Sunday, November 21, 2010

I May Know the Word

Yesterday I had the first chunk of time to myself that I've had in days. It seems like there are a million things I want to do with this open space that's created when my kids go to school, or back to their Dad's, especially now that I've quit my job, but I'm finding it difficult to organize myself to do them. Particularly the larger tasks, like writing a book. It's frustrating, because it writes itself in my head all the time, but it's so much harder to sit down and do it. Why is that?

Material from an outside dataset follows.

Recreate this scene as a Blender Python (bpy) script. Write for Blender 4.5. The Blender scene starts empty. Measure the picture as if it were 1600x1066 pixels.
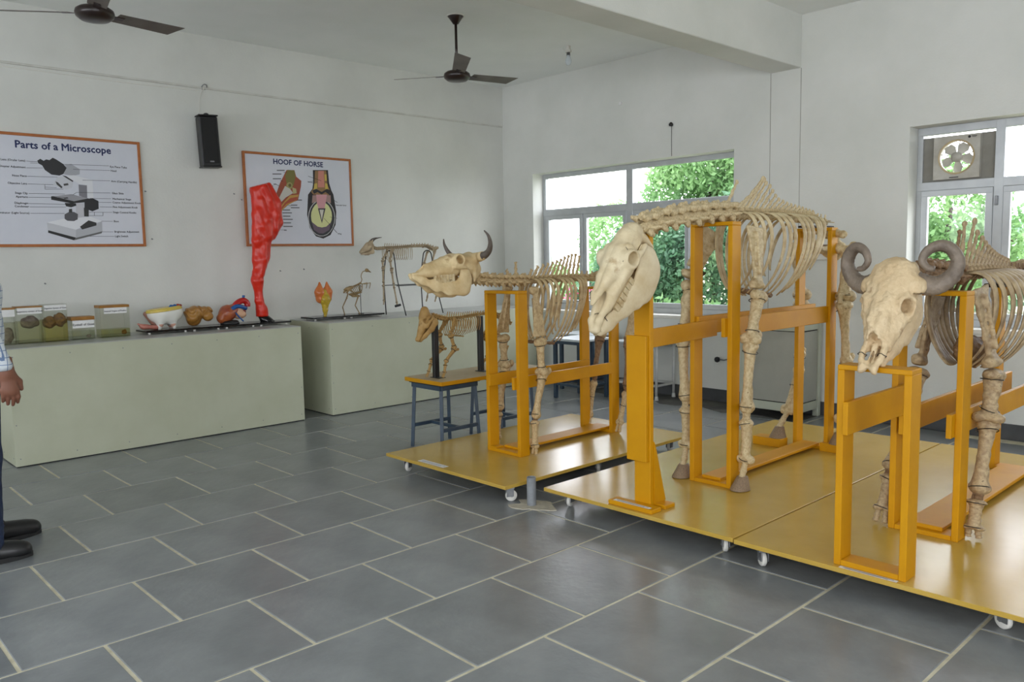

Last night, I did what I so often do when I feel like this -- I put on some music and I started with a really manageable task: cleaning up the kitchen. There's something so satisfying for me in making that little room all shiny and put back together properly. That's got to be a metaphor. As I cleaned I listened to one of my favorite old CDs: Tigerlily. I hadn't taken it out in years, and I've certainly never been struck by this song quite as hard as it struck me last night:

I may know the word
but not say it
I may know the truth
but not face it
I may hear a sound
a whisper sacred and profound
but turn my head
indifferent

I may know the word
but not say it
I may love the fruit
but not taste it
I may know the way
to comfort and to soothe
a worried face
but fold my hands
indifferent

I may know the word
but not say it
this may be the time
but I might waste it

Indifference, which Wikipedia defines as the suppression of emotions such as concern, excitement, motivation and passion, is not something I associate with myself, but there has to be an element of that going on here. If so, I'm putting out the same call Natalie does at the end of the verse cited above:

Something move me
Someone prove me wrong
Before night comes
with indifference

And I'm adding this: If I know the word, let me say it, and let me say it in a way that can benefit others. I know this is the time. Don't let me waste it.